Revised Australian Corporate Governance Code encourages adoption of integrated reporting

Posted
27 February, 2019

The International Integrated Reporting Council welcomes the publication of the revised Australian Corporate Governance Code, which references the role integrated reporting can play in providing investors with a broader range of information to inform their investment decisions.

Integrated reporting also forms a part of Recommendation 7.4 of the code, which looks at disclosure on environmental and social risks and how an entity plans to manage such risks.

Furthermore, the code states, “The principles of integrated reporting can be used in preparing existing reports, for example, the directors’ report or the operating and financial review.”

The publication of this revised corporate governance code on 27 February 2019, comes at a time when increasing numbers of Australia’s largest businesses are adopting and embedding the concepts of integrated reporting.

According to a study by KPMG, around half of Australia’s largest listed organizations are already using the principles of integrated reporting to better communicate how they create value to their shareholders and other stakeholders.

The inclusion of integrated reporting in the Australian Corporate Governance Code is expected to provide further impetus to Australian organizations to embed integrated reporting, as we have seen with other corporate governance codes around the world including in Japan and Malaysia.
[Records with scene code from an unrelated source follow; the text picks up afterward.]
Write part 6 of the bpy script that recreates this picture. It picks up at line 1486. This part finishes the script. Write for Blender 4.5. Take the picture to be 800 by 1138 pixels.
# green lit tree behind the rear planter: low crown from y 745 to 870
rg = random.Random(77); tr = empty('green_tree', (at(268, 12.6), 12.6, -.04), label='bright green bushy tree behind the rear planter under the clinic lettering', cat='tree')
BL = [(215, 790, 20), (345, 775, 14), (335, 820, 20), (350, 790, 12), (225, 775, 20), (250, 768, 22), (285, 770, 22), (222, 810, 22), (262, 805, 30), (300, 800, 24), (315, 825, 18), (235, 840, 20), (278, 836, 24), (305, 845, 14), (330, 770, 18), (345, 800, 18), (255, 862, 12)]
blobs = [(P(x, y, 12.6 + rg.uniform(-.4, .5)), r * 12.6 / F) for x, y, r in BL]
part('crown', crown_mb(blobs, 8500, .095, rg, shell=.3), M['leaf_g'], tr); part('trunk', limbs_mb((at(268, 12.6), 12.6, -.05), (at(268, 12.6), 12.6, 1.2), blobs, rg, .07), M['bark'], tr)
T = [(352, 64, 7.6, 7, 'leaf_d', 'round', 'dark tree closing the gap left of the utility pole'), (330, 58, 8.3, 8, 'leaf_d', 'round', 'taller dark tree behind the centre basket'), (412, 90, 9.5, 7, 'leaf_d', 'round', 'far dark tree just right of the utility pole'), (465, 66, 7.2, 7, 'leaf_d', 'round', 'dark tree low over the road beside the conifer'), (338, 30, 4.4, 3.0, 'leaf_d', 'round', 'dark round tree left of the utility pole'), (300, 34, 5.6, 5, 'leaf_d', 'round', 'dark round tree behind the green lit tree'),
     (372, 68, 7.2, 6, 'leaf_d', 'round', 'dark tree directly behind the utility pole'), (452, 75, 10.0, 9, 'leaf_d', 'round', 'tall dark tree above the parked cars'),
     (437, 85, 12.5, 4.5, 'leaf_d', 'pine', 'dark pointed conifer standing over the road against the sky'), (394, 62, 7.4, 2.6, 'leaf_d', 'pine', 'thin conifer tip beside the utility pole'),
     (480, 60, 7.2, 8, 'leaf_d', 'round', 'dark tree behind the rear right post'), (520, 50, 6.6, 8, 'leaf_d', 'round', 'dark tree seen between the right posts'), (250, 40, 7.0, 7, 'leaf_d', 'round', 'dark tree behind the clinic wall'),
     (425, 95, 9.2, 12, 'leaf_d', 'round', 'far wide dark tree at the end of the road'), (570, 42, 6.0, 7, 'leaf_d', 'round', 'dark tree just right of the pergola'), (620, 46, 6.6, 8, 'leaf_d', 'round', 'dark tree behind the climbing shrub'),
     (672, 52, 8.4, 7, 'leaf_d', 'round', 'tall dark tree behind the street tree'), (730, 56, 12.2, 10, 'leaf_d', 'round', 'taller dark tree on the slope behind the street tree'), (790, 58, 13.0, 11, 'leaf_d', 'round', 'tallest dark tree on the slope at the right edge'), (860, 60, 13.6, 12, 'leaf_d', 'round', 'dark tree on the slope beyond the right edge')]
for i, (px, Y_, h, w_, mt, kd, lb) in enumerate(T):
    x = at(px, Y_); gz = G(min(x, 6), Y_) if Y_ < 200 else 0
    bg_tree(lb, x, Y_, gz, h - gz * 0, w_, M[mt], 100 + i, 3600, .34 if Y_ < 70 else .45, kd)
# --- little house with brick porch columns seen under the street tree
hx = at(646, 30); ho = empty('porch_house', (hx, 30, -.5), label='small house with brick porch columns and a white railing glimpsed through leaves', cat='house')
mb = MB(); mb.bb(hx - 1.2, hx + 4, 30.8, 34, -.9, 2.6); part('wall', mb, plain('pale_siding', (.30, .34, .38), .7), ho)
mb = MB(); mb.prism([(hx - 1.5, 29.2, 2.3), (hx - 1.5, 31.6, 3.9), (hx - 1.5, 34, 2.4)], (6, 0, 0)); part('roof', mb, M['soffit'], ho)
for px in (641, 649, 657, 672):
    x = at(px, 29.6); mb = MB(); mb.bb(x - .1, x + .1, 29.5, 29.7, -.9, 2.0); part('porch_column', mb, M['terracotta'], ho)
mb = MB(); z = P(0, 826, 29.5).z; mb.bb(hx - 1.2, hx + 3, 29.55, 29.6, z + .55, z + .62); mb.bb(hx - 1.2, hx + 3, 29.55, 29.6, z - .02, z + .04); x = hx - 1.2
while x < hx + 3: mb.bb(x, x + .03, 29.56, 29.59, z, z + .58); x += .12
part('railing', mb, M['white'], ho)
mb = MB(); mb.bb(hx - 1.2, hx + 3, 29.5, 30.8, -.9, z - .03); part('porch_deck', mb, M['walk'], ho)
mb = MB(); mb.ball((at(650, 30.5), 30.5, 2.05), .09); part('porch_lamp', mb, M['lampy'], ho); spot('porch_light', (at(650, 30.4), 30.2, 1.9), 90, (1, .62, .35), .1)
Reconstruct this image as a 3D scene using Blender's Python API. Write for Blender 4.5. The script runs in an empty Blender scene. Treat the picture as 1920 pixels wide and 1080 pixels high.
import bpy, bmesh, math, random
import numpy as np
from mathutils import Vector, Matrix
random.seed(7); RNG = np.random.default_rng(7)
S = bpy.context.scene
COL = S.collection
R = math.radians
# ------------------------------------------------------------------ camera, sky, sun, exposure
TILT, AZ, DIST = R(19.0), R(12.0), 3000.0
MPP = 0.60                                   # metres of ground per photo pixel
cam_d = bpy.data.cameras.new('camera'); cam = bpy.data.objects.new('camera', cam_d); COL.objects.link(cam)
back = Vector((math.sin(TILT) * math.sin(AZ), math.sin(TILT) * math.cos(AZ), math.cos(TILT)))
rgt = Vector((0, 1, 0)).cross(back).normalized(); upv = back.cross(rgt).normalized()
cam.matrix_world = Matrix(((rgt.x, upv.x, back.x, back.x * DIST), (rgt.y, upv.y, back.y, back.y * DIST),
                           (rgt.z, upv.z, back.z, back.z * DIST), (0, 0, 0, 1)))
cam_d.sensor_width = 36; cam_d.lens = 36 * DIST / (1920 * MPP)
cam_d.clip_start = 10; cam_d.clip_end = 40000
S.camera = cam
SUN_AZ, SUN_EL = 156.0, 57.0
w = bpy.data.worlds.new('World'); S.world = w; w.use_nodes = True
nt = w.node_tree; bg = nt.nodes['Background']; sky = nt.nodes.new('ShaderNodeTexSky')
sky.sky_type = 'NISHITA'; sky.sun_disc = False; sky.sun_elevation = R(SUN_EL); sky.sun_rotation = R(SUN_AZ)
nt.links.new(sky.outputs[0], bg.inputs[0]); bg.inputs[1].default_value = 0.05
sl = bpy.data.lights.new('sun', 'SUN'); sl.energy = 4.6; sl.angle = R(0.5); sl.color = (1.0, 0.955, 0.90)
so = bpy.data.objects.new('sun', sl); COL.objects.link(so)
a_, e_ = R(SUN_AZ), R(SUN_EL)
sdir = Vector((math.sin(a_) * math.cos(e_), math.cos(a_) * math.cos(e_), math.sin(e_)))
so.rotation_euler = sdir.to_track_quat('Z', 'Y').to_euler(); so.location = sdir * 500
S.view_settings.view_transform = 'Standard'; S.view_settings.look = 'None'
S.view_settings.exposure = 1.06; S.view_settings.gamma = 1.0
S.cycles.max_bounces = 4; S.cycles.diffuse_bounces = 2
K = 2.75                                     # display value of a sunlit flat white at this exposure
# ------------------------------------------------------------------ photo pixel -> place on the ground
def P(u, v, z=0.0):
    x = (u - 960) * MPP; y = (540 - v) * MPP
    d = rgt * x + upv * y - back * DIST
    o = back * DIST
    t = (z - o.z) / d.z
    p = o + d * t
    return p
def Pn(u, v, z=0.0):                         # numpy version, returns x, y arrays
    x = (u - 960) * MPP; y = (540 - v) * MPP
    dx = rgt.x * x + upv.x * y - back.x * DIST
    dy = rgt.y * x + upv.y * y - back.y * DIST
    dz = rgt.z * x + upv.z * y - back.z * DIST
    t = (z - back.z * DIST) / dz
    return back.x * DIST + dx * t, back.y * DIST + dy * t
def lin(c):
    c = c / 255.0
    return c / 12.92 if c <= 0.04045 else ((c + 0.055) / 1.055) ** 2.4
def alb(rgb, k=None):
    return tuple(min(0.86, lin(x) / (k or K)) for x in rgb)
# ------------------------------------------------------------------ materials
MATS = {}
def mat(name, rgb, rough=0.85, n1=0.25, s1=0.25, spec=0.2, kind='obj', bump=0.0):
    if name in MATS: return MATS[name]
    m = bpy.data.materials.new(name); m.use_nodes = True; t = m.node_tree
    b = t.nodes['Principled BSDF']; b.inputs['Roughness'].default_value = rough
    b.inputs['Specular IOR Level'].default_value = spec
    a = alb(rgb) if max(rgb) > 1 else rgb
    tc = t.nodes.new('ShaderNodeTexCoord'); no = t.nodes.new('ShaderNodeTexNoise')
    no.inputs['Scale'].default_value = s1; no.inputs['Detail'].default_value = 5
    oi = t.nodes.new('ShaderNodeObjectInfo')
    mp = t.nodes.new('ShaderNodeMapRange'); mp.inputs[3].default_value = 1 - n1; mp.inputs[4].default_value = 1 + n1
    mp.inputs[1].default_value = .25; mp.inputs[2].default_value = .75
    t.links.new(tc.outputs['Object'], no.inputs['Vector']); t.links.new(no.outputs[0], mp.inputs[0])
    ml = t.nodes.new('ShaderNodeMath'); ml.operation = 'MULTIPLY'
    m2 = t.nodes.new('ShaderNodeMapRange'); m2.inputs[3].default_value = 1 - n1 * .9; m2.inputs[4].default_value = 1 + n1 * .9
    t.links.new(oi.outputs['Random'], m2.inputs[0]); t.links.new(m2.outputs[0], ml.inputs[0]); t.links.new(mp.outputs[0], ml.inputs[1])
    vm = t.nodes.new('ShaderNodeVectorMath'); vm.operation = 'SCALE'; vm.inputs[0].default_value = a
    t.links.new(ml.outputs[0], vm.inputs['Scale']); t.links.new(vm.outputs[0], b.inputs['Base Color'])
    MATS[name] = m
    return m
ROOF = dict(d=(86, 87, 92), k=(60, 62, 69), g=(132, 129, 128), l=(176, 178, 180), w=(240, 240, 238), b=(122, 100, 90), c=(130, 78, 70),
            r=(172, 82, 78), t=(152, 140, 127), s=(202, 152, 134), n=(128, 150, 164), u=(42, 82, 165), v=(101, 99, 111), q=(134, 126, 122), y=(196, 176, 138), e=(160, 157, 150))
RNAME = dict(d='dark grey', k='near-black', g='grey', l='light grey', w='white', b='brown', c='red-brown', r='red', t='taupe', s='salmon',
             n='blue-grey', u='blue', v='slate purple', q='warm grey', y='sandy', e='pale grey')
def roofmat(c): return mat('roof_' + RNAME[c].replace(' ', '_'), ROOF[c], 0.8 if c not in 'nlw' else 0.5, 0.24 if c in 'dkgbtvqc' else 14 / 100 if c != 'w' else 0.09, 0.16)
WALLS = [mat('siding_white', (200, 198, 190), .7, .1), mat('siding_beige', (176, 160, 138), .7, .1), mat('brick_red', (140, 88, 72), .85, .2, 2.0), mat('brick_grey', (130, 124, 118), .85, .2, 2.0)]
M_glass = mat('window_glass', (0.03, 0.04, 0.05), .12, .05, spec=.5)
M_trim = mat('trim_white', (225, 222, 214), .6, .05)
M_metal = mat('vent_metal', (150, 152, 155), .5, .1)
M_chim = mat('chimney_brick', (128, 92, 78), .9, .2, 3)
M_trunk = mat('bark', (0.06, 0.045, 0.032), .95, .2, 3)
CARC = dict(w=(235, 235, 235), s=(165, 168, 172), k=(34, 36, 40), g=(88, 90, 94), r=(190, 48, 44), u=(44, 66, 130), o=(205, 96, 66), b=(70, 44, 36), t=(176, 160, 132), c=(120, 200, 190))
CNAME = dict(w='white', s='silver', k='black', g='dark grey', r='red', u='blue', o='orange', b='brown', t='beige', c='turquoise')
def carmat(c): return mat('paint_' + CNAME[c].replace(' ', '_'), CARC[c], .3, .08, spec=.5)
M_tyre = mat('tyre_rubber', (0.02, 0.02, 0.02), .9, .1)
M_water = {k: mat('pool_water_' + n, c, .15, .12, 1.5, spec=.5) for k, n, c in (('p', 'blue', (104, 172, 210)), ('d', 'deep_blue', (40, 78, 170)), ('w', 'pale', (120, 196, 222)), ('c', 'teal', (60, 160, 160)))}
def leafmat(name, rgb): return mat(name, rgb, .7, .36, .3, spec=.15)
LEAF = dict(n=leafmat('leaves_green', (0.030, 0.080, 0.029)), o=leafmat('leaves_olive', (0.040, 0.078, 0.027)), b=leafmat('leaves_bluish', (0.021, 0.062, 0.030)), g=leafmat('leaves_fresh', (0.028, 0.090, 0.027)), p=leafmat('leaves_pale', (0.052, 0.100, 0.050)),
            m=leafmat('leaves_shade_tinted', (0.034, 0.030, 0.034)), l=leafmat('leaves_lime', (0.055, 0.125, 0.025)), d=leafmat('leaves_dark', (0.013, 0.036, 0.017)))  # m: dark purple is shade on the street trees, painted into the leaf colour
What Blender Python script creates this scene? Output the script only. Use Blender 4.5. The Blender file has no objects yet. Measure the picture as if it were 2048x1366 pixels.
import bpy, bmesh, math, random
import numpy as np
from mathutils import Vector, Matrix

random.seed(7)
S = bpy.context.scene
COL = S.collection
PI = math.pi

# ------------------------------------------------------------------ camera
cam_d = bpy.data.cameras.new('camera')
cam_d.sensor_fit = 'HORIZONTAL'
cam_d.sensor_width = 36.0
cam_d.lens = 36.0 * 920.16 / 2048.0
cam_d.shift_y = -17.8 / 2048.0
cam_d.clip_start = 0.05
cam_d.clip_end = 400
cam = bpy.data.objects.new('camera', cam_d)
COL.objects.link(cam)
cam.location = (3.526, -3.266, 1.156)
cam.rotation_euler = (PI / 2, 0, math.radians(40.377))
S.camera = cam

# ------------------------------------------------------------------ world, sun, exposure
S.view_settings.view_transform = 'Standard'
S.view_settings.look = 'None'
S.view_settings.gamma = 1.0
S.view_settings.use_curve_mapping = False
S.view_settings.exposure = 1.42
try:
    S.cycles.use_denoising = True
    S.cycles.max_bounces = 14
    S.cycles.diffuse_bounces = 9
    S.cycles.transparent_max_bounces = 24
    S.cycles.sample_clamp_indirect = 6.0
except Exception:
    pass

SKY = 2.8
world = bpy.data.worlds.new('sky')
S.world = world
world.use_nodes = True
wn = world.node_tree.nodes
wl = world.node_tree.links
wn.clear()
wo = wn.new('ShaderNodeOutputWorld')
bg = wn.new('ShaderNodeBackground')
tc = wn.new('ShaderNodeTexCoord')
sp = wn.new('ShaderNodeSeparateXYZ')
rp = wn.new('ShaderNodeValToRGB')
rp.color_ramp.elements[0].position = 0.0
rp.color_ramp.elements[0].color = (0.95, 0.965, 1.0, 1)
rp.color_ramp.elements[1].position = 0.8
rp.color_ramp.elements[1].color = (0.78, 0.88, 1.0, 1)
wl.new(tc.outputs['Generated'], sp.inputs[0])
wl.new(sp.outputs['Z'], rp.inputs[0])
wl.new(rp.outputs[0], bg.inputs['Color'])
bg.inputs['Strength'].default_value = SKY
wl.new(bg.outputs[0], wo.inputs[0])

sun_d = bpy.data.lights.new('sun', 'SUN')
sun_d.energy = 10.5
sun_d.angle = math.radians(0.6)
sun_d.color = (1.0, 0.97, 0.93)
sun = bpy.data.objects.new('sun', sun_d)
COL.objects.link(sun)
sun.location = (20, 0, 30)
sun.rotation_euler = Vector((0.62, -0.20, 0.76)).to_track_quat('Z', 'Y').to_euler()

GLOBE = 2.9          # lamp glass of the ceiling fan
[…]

Commenting on the news IIRC CEO Richard Howitt said, “As a G20 economy, action by Australia’s regulators as well as widespread adoption by the market, will be noticed around the world.  Australia also plays a vital role in the IIRC’s governance.  I am grateful to our board members Louise Davidson and Michael Bray, the vice chair of our Council, John Stanhope, and our Ambassador Nick Ridehalgh, for their advocacy and active engagement to help bring about such a positive development for our movement”.